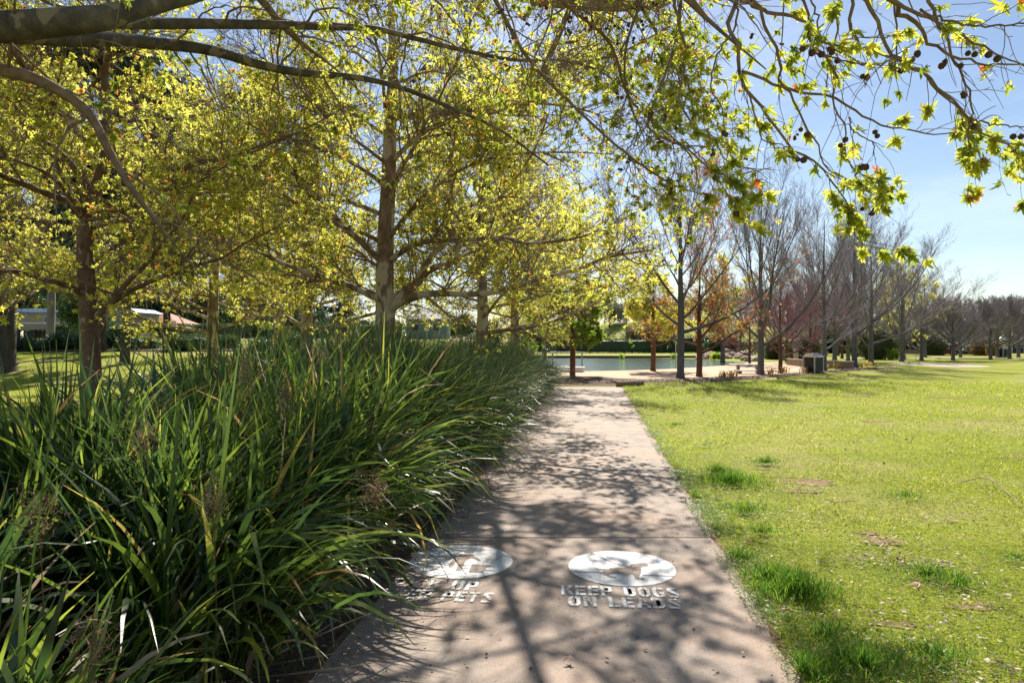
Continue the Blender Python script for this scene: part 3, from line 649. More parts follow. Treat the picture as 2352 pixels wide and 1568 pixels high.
# --- left plane tree
def left_tree():
    rng = np.random.default_rng(31); Y = 10.5
    base = W(205, 784, Y); o = np.array([base[0], Y, 0])
    root = empty("plane_tree", "plane tree at the left edge with a flaky brown trunk forking into upright limbs", "tree", tuple(o))
    A = lambda pts, y1: np.array([W(x, y, Y + (y1 - Y) * k / (len(pts) - 1)) for k, (x, y) in enumerate(pts)]) - o
    tp = A([(216, 1030), (214, 990), (212, 900), (207, 800), (203, 700), (195, 600), (194, 520), (198, 470), (216, 440), (236, 380), (250, 300), (240, 200), (250, 80), (245, -60), (250, -200)], Y)
    trunk = (tp, np.array([.21, .17, .145, .14, .132, .118, .11, .10, .085, .075, .065, .055, .045, .03, .015]))
    Lm = []
    def add(pts, y1, r0, r1): p = A(pts, y1); Lm.append((p, np.linspace(r0, r1, len(p))))
    add([(196, 505), (176, 480), (150, 440), (128, 414), (80, 385), (0, 360), (-120, 340)], 9.2, .05, .012)
    add([(196, 490), (190, 469), (187, 414), (154, 366), (128, 345), (99, 322), (60, 300), (42, 270), (33, 205), (20, 120), (40, 20)], 10.0, .065, .012)
    add([(200, 478), (216, 483), (260, 485), (293, 480), (350, 440), (430, 430), (520, 380)], 9.2, .04, .01)
    add([(196, 500), (150, 420), (110, 330), (90, 250), (70, 140)], 11.8, .045, .012)
    add([(195, 680), (177, 667), (150, 655), (107, 643), (40, 624), (0, 622), (-100, 600)], 9.4, .055, .02)
    add([(215, 735), (231, 718), (269, 680), (290, 651), (336, 606), (368, 565), (420, 500), (450, 430)], 10.0, .06, .012)
    add([(250, 700), (285, 678), (322, 657), (403, 624), (450, 610), (510, 592), (560, 560), (640, 520)], 9.6, .045, .010)
    add([(205, 610), (222, 598), (245, 580), (275, 560), (330, 545), (400, 520)], 11.6, .035, .01)
    for q in auto_limbs(rng, 15, 3.2, 8.0, 8.6, 4.4, 1.6, .055, el=(10, 50), az0=1.4): Lm.append(q)
    plane_children(root, trunk, Lm, rng, 400, 3000, 12500, 1.4, .7, .33, 12500, 3, .062, LEAF_MID, 60, rk=.010, minr=.0036, wander=.13, limb_bark=M_FLAKY)
M_FLAKY = barkmat("flaky_plane_bark", [(.10, .055, .038), (.17, .10, .07), (.22, .15, .11)], 8, .6, .5, ((.36, .27, .21), 9, .60))
left_tree()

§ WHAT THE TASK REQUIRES
Copy out all of the data word for word. Do not carry over any picture.

§ COMPLETED TASK
Continue the Blender Python script for this scene: part 3, from line 649. More parts follow. Treat the picture as 2352 pixels wide and 1568 pixels high.
# --- left plane tree
def left_tree():
    rng = np.random.default_rng(31); Y = 10.5
    base = W(205, 784, Y); o = np.array([base[0], Y, 0])
    root = empty("plane_tree", "plane tree at the left edge with a flaky brown trunk forking into upright limbs", "tree", tuple(o))
    A = lambda pts, y1: np.array([W(x, y, Y + (y1 - Y) * k / (len(pts) - 1)) for k, (x, y) in enumerate(pts)]) - o
    tp = A([(216, 1030), (214, 990), (212, 900), (207, 800), (203, 700), (195, 600), (194, 520), (198, 470), (216, 440), (236, 380), (250, 300), (240, 200), (250, 80), (245, -60), (250, -200)], Y)
    trunk = (tp, np.array([.21, .17, .145, .14, .132, .118, .11, .10, .085, .075, .065, .055, .045, .03, .015]))
    Lm = []
    def add(pts, y1, r0, r1): p = A(pts, y1); Lm.append((p, np.linspace(r0, r1, len(p))))
    add([(196, 505), (176, 480), (150, 440), (128, 414), (80, 385), (0, 360), (-120, 340)], 9.2, .05, .012)
    add([(196, 490), (190, 469), (187, 414), (154, 366), (128, 345), (99, 322), (60, 300), (42, 270), (33, 205), (20, 120), (40, 20)], 10.0, .065, .012)
    add([(200, 478), (216, 483), (260, 485), (293, 480), (350, 440), (430, 430), (520, 380)], 9.2, .04, .01)
    add([(196, 500), (150, 420), (110, 330), (90, 250), (70, 140)], 11.8, .045, .012)
    add([(195, 680), (177, 667), (150, 655), (107, 643), (40, 624), (0, 622), (-100, 600)], 9.4, .055, .02)
    add([(215, 735), (231, 718), (269, 680), (290, 651), (336, 606), (368, 565), (420, 500), (450, 430)], 10.0, .06, .012)
    add([(250, 700), (285, 678), (322, 657), (403, 624), (450, 610), (510, 592), (560, 560), (640, 520)], 9.6, .045, .010)
    add([(205, 610), (222, 598), (245, 580), (275, 560), (330, 545), (400, 520)], 11.6, .035, .01)
    for q in auto_limbs(rng, 15, 3.2, 8.0, 8.6, 4.4, 1.6, .055, el=(10, 50), az0=1.4): Lm.append(q)
    plane_children(root, trunk, Lm, rng, 400, 3000, 12500, 1.4, .7, .33, 12500, 3, .062, LEAF_MID, 60, rk=.010, minr=.0036, wander=.13, limb_bark=M_FLAKY)
M_FLAKY = barkmat("flaky_plane_bark", [(.10, .055, .038), (.17, .10, .07), (.22, .15, .11)], 8, .6, .5, ((.36, .27, .21), 9, .60))
left_tree()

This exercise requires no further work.